Back to Edward N. Luttwak
Mr Luttwak suggests that western governments leave failing African states to fail, arguing that that failure would lead to the growth of a more organic structure that is closer to the reality of African societies. Mr Luttwak’s mistake is that the African people of his imagining are long dead and gone; the Africans of today live in a world where there is a state, and where the state has its functions, and they are oh so well aware of that. Go to any village in western Nigeria and you would find how much of a reference point the state is, even if that reference is more about its absence and inefficiency. Ask them what they want and they would likely tell you that they would like the government to remember them, shortly after telling you that ‘ijoba o ranti wa’ (Yoruba for ‘the government does not remember us’). I might be economically liberal in many ways, but I understand the importance of a state. Just ask the directors of Lehman Brothers, or even the private-jet owning bosses of the big car-manufacturing companies in the US. The state is important, and perhaps even more so in less developed countries.

Somalia now
Probably the most vivid case for the importance of the state is that of the most (in)famously failed of all African states: Somalia. The problem that is the failed state of Somalia is most highlighted by piracy along its coasts. Most recently, the pirates have become much bolder and their attacks have become more frequent. For instance, the Sirius Star, one of the world’s largest oil tankers, was recently hijacked. The Economist reports:

As if to underline the point, the tanker’s capture on November 15th, with $110m of crude oil bound for America, was followed by several other hijackings by Somali pirates, including a Thai tuna boat, a Turkish chemical tanker, an Iranian freighter loaded with wheat and a Greek bulk carrier.

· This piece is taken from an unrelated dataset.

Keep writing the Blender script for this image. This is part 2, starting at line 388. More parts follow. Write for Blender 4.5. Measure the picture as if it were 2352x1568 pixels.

Still think there is no need for the state?
There is a great need to police the Somali waters, and one of the ways to do that is to strengthen the capacity of the state to police its own waters. Just so this is not taken as a call to simply equip the state with the latest warships, I hurry to add that increasing the capacity of the state should be a comprehensive approach. That approach has to include incentives to not become pirates. Job creation and the provision of basic infrastructure should be part of these incentives. While there is a need to link the two publics of Professor Ekeh, there is no over-flogging the importance of that civil public.